MP calls for restriction of Google’s power

A Labour MP has launched a stinging attack on the power of Google to damage British business through anti-competitive tactics.

MP calls for restriction of Google's power

In a Westminster Hall debate, Graham Jones, Labour MP for Hyndburn, called on the Government to take action against the search giant.

“Google has gone from being a competitor to a predator and from a horizontal organic search client to a monopoly giant, with subliminal and unclear sponsored searches that favour other Google products,” he said.

“Without search neutrality rules to constrain Google’s competitive advantage, we may be heading toward a bleakly uniform world of Google everything.”

The preferential placement of Google’s price comparison service, for example, caused traffic to the UK’s leading price comparison services to fall by an average of 41% over two years

The MP went on to highlight several British companies that he claimed had been affected by Google’s market power, which given a near 90% share of searched could suck the traffic from competing services.

“There are suggestions that Google’s search results are influenced by advertising and even that Google’s technology might deliberately lower the visibility of rival sites,” said Jones.

“The preferential placement of Google’s price comparison service, for example, caused traffic to the UK’s leading price comparison services to fall by an average of 41% over two years.

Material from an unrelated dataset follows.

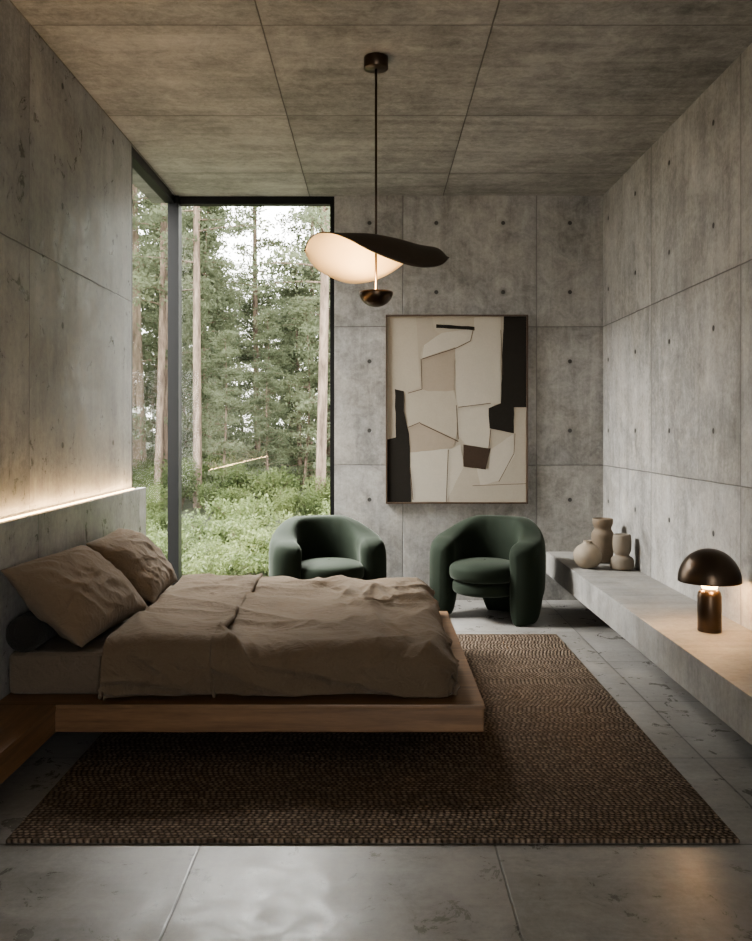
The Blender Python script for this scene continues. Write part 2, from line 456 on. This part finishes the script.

During the same period, internet traffic in general rose by 30%. That is a marked contrast, but more marked is the fact that traffic to Google’s price comparison site rose by 125% during the same period.”

According to the MP’s figures, the preferential placement of Google Maps decimated traffic to Multimap and Streetmap, the UK’s two leading online mapping services, while RightMove, a British real estate portal, lost 10% of its market value on rumours that Google was planning a UK property search service.

“Competition for innovation”

In response, broadband minister Ed Vaizey played down the significance of the issue saying, that he believed that the internet should remain open to market forces, rather than regulation and that the status quo favoured innovation.

According to Vaizey, there are 177 search engines servicing the UK market.

However, Jones took a swipe at the perception that Google is an innovative company, highlighting that many of its sussecces were based via bought-in technology.

“Some will argue that Google is so innovative that we need not worry,” he said. “But Google Maps, Google Earth, Google Groups, Google Docs, Google Analytics, Android and many other Google products are all based on technology that Google has acquired rather than invented.”

Google hadn’t responded to a request for comment at the time of publication.

The search giant is already facing an investigation into its search practices in the EU, which is probing whether Google is deliberately doctoring its search results to favour its own services.